Obviously, you and others have set the bar much higher by demanding evidence right now of voter fraud that is actually occurring today.  Well, little voting is occurring yet and, if voter fraud occurs, it can effect an election and there is no going back.  So I support reasonable fraud prevention measures to prevent that from happening. I believe that advanced registration and voter ID requirements, among others, are in that category. Jim Bopp

 

In a message dated 10/20/2016 9:33:15 A.M. Eastern Daylight Time, kogan.18 at osu.edu <mailto:kogan.18 at osu.edu>  writes:

Jim,

 

As others have already pointed out, it seems strange to draw some sort of comparison between Democratic complaints about the 2000 election and Trump’s claims that the election is “rigged” via voter fraud. If your standard for judging the fairness of election outcome is whether the winner of the vote count is the person most voters intended to support, than there is clear evidence <http://www.academia.edu/download/44616369/butterfly.pdf>  that Gore should have actually won and lost only because the poor ballot design in Palm Beach County.
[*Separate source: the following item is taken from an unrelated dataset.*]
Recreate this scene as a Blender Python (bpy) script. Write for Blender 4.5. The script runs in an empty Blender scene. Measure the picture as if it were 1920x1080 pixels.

By contrast, there has no evidence <http://online.liebertpub.com/doi/abs/10.1089/elj.2013.0231>  that there is voter fraud on a scale anywhere approaching what would be needed to have altered the outcome of any (recent) presidential election. To claim that one set of concerns (backed up by empirical evidence) and the other (backed up by conspiracy theories and innuendo) are somehow comparable seems pretty disingenuous.

 

I can’t speak for others, but what I found equally problematic is your claim that “thousands of instances of voter registration fraud in 56 of our 92 counties that is obviously a precursor to massive voter fraud” (emphasis added). If by obviously a precursor, you meant that logically registration fraud must chronologically precede voter fraud (which you later implied was what you meant), that is simply inaccurate. There could be voter fraud without registration fraud (e.g., an employee at a nursing home takes the absentee ballots of the legally registered seniors citizens who live there and fills them out without their permission). If you meant that massive voter fraud always happens when there registration fraud as an empirical matter, which was how I originally interpreted your statement, than that is also not true, for the reasons that Rick laid out earlier.